The request: Copy exactly the lines from the start of the data below through the one that carries "col = scene.collection", and only those.

Dataset excerpt:

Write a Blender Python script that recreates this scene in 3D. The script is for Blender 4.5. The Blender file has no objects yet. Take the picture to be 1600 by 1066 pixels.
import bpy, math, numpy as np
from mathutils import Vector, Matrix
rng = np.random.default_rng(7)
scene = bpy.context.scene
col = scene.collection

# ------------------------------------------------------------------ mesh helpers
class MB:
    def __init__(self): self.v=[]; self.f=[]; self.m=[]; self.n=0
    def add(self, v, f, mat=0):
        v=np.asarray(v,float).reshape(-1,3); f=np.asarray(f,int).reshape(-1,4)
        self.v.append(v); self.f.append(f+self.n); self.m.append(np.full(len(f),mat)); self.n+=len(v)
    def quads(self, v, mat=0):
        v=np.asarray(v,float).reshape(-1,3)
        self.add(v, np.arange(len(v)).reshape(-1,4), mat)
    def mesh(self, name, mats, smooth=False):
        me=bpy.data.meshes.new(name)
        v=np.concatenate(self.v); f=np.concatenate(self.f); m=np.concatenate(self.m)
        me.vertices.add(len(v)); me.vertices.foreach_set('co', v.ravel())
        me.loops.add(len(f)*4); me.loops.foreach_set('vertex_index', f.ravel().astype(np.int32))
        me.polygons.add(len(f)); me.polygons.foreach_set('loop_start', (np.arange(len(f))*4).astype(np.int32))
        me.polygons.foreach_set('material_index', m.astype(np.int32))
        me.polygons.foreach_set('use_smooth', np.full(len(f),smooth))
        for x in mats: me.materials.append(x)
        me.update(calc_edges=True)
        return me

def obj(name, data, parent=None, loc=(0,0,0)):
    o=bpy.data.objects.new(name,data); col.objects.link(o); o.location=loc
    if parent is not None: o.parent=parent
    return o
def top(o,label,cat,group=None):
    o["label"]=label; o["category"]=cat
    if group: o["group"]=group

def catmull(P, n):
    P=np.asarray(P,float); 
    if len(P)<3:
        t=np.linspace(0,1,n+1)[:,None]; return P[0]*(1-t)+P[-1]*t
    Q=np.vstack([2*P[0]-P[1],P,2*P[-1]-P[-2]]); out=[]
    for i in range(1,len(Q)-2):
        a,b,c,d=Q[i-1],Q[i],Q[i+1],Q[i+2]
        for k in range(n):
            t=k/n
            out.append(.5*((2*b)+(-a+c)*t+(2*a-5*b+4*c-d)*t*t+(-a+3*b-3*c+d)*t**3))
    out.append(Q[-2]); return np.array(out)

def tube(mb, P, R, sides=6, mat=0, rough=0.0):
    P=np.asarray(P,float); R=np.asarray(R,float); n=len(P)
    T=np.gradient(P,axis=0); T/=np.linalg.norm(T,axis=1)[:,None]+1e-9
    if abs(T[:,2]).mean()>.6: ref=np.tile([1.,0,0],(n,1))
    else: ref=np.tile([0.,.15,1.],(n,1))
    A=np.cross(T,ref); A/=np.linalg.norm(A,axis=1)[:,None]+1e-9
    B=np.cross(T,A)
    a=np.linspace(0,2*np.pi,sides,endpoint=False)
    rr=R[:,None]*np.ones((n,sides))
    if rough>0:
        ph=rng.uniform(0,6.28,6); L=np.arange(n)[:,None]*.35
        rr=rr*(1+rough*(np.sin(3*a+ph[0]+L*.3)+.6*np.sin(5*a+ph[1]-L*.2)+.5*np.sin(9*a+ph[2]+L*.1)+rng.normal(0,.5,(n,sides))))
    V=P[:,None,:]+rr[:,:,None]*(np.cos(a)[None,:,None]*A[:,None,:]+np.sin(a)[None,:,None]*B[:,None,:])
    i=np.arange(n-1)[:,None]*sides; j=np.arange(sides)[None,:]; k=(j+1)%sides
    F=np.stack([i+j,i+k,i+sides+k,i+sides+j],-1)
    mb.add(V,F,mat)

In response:
Write a Blender Python script that recreates this scene in 3D. The script is for Blender 4.5. The Blender file has no objects yet. Take the picture to be 1600 by 1066 pixels.
import bpy, math, numpy as np
from mathutils import Vector, Matrix
rng = np.random.default_rng(7)
scene = bpy.context.scene
col = scene.collection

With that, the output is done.